Aの「最早開始時刻」は開始直後(前作業が無い)のため0日、「最早終了時刻」はAの作業をするのにかかった1日となります。
前作業がある場合、後作業の「最早終了時刻」は、「最早終了時刻」になります。例えば、前作業のCの「最早開始時刻」は前の作業(A)の「最早終了時刻」である1日から始まり、「最早終了時刻」は開始時刻に作業時間を足して6日となります。
このように全ての作業の「最早開始時刻」と「最早終了時刻」を埋めます。 - 「最遅開始時刻」と「最遅終了時刻」を埋める
「最遅開始時刻」と「最遅終了時刻」は、各作業ボックスの下部にある数字です。
「最遅開始時刻」と「最遅終了時刻」を埋めるときは、後ろ(終了)→前(開始)へと逆から計算します。
Gの「最遅終了時刻=最早終了時刻」となり16日です。Gの「最遅開始時刻」は16日から作業時間の2日を引いて14日となります。
Eの「最遅終了時刻」は、Eの後作業であるGの「最遅開始時刻」となり14日になります。そして、Eの「最遅開始時刻」は14日から作業時間の4日を引いて、10日となります。
このように全ての作業の「最遅開始時刻」と「最遅終了時刻」を埋めます。 - クリティカルパスを特定する
見つけ方は簡単です。クリティカルパス上にある作業は「最早開始時刻」=「最遅開始時刻」になっています。(作業B、D、H、F、G)
クリティカルパス上にある作業は、少しでも遅れると納期遅延になる可能性が高い作業です。
スケジュール管理をより厳密にし、遅れが出ないように事前の対策が必要となります。
ガントチャート
ガントチャートは主に小日程計画で使われます。
現場の作業名を左側に記載し、作業開始〜作業終了を一覧にするため進捗管理しやすいのが利点です。
ガントチャートは専用ソフトもありますが、エクセルでも十分作成可能です。
エクセルで作ったガントチャートは、作業名でフィルタを掛ければ作業負荷も確かめられますし、カスタマイズも可能です。
ガントチャートで各工程の生産能力に基づいた負荷調整を行い生産能力をできる限り平準化します。
エクセルで管理表を作る際の注意点
プレシデンス・ダイアグラム法もガントチャートもエクセルを使って独自の一覧を作れば、在庫管理や月単位の生産計画に使用でき、細かな数字を出すときに便利です。
しかし、難点はエクセルを作った人しか仕組みが分からず、業務が属人化しやすくなります。作った人が不在だと、工場全体が混乱しかねません。

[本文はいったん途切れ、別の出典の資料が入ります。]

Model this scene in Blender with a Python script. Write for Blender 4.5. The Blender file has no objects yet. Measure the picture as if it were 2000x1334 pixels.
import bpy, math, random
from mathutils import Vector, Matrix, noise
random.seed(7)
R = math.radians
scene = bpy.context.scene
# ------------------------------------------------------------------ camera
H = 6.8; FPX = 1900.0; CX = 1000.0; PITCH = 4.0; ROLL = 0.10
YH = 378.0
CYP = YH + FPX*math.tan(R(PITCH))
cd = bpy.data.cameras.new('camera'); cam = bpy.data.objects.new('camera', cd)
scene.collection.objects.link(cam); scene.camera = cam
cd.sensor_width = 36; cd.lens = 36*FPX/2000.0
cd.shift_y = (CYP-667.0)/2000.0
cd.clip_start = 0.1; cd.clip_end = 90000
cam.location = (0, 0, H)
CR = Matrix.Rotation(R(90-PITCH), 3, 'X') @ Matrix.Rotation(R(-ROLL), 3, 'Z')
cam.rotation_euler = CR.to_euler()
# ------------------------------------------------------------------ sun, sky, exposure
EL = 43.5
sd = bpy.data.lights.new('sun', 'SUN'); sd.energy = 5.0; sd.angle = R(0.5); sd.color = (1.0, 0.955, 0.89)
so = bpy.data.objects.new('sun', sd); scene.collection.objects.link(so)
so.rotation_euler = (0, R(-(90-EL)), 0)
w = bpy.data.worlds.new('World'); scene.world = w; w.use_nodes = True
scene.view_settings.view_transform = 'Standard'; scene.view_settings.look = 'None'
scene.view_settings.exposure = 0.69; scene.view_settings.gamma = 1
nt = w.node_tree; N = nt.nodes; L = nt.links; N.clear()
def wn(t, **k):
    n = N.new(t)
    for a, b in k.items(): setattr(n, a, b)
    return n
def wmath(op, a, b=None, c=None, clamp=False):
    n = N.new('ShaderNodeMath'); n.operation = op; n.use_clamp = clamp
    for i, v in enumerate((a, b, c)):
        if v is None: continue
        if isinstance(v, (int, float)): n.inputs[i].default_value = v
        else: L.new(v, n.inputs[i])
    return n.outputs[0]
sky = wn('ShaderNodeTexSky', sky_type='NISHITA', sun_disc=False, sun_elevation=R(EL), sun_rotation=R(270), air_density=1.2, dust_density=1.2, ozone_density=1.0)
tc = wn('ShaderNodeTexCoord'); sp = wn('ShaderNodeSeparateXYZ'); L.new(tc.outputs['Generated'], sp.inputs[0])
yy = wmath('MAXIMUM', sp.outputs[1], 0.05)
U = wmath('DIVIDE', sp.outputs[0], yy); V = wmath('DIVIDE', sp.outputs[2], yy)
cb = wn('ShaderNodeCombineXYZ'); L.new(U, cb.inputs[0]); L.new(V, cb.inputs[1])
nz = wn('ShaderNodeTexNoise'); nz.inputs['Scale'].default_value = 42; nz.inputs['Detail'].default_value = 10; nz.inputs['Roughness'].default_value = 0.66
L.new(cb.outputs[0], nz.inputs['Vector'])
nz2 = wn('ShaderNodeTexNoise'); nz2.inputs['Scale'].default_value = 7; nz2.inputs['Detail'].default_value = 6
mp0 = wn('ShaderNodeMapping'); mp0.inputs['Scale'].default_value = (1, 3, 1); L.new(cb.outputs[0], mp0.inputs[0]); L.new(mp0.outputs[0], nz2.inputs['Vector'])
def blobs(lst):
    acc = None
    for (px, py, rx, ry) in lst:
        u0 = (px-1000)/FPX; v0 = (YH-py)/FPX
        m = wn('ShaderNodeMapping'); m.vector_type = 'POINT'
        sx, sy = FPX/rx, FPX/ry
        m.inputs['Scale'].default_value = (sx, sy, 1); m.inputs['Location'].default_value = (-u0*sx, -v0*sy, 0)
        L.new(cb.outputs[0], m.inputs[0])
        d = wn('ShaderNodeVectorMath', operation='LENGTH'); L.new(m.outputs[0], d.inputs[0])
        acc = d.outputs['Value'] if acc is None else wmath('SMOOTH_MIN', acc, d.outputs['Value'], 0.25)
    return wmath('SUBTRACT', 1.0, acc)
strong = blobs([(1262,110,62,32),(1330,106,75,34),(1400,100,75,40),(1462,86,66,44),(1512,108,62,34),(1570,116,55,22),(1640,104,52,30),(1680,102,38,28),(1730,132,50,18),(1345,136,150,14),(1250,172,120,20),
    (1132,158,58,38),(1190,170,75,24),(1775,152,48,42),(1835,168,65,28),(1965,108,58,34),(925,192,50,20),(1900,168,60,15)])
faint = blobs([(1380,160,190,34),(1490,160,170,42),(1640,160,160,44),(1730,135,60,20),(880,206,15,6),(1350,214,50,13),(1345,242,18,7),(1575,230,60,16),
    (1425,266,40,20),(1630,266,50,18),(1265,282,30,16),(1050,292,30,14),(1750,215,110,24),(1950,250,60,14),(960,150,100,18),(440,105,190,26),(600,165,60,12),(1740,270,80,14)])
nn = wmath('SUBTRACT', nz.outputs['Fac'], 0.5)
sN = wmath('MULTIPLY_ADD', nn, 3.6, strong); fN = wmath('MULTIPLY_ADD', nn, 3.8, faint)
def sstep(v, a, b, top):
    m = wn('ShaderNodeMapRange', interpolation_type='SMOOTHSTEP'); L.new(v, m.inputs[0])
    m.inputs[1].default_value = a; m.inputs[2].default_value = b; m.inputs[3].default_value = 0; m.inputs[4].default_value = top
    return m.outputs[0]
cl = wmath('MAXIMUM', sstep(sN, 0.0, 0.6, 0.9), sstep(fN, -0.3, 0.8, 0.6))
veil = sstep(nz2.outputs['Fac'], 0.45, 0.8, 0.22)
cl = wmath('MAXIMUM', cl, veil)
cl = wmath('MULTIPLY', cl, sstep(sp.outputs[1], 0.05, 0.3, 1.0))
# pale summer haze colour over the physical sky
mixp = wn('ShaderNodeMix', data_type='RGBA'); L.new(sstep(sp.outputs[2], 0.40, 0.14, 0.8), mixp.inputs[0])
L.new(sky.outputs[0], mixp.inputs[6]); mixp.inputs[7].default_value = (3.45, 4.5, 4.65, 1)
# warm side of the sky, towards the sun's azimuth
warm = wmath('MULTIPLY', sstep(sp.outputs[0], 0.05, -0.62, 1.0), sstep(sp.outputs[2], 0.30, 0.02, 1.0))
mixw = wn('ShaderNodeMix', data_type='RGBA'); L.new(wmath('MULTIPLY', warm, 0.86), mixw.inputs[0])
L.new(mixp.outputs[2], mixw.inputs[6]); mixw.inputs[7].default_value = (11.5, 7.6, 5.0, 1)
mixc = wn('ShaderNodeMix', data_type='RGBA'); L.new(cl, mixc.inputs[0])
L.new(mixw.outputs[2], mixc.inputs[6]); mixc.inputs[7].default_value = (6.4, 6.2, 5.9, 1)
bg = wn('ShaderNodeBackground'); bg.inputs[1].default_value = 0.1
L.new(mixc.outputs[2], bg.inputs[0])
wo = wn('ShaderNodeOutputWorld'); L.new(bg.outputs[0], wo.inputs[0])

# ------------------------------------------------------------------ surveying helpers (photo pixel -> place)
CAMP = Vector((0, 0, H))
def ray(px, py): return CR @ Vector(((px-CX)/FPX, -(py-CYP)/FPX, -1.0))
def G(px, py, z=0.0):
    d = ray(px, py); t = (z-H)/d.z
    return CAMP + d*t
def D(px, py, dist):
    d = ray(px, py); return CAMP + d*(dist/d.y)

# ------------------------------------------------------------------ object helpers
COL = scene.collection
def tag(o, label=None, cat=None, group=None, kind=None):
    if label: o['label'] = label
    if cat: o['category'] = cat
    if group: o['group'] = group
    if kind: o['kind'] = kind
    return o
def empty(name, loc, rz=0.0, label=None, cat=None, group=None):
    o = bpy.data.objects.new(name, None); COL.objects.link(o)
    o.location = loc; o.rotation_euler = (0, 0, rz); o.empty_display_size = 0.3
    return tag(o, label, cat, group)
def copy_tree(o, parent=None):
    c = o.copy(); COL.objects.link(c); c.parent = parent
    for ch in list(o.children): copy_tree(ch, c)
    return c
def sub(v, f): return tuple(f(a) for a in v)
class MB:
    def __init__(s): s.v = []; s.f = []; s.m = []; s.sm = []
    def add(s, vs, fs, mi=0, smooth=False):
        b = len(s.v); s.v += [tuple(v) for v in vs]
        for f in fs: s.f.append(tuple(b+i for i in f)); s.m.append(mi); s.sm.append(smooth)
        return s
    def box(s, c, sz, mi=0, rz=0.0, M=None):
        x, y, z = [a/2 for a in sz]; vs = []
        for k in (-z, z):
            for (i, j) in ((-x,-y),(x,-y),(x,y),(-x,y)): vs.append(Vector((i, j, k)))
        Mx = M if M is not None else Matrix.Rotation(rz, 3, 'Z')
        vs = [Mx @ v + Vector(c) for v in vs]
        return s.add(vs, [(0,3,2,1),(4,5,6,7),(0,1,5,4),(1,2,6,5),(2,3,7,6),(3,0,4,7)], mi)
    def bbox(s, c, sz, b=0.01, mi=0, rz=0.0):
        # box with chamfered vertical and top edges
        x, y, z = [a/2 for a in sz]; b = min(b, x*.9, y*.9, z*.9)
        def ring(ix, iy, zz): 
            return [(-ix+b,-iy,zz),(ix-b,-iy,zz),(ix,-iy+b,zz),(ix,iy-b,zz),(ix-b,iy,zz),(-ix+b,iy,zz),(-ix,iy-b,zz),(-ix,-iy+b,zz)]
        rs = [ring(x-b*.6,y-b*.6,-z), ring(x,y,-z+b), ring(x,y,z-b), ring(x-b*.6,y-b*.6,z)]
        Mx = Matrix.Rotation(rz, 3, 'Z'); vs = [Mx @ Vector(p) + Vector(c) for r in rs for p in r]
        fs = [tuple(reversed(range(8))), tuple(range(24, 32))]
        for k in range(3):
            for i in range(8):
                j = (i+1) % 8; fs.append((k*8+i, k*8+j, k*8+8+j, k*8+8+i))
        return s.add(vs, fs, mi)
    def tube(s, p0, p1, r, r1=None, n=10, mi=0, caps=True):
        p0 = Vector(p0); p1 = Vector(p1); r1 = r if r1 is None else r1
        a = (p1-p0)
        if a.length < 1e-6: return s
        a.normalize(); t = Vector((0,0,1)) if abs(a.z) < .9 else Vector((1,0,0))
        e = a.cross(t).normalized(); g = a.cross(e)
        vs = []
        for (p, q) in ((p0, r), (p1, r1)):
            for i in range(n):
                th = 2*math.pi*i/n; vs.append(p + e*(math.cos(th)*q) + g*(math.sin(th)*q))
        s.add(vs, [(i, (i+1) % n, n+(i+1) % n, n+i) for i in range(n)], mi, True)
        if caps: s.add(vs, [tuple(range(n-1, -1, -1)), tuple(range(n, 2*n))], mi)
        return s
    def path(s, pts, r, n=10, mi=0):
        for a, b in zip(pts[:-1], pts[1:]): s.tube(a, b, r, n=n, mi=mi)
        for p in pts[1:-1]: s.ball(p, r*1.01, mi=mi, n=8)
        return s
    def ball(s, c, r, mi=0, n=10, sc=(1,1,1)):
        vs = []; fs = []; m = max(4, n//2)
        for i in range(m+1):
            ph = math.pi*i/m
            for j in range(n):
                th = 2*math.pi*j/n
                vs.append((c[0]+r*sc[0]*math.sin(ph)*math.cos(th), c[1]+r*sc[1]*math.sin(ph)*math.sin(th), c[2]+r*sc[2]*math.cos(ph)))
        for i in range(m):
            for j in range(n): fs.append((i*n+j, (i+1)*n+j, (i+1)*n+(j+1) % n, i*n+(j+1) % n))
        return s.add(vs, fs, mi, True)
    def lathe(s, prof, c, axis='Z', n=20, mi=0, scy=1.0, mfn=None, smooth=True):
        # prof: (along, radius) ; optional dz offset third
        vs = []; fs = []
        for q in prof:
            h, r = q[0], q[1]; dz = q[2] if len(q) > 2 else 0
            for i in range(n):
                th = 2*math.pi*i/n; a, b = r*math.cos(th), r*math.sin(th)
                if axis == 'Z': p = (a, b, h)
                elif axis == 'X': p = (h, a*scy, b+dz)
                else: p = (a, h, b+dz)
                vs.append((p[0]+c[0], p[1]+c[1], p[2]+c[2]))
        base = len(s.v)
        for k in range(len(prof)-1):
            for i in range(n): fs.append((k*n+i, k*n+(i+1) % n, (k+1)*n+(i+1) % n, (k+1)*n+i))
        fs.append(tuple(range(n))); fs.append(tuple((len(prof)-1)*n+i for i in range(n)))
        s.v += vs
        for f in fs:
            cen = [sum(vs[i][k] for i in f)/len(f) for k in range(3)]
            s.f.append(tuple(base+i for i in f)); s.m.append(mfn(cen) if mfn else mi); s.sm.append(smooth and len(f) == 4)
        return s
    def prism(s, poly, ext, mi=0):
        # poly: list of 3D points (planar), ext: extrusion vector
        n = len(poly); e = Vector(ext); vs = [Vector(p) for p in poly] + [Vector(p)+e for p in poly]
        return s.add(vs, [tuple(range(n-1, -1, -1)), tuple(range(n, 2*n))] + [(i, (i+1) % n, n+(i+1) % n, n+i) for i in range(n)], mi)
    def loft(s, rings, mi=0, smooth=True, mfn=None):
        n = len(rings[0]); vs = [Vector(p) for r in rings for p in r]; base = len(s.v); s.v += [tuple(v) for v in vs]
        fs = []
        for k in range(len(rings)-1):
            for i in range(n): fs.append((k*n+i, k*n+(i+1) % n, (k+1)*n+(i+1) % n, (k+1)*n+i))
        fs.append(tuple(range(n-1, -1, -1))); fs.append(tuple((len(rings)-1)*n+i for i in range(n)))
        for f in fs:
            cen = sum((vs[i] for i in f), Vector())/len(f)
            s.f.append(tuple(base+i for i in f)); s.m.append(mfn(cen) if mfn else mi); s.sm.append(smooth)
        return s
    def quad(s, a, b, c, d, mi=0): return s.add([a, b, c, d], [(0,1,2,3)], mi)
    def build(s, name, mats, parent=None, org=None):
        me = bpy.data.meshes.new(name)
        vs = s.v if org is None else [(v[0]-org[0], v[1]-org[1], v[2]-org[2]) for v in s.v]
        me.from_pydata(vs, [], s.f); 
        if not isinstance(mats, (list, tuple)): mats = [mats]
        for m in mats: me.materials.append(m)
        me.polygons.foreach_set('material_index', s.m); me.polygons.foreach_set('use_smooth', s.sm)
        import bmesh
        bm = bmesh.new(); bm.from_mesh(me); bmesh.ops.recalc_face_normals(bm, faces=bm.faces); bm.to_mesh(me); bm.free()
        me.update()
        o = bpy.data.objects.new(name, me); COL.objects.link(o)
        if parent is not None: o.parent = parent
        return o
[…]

そこで在庫管理110番では、無料で在庫管理エクセルを配布しています。
ぜひご活用ください。
生産計画でPDCAを回し売上・利益・キャッシュフローを増やす
生産計画はPDCAサイクルそのものです。
- Plan :年次計画で生産量や明細・人員を決定
- Do :年次計画をもとに月次で生産
- Check:月次生産の結果、在庫や製造ラインがどうなったかチェック
- Action:微修正をして翌月の生産計画につなげる
「日々の業務に追われて生産計画の見直しはできない!」と思われるかもしれません。
しかし、それは体系的な生産計画の方法を学んでいないからで、正しいやり方を知って改善すれば、余裕をもって生産計画を立てられ、
無駄をなくし、機会損失を減らして、売上、利益増、キャッシュフローの改善を実現可能です。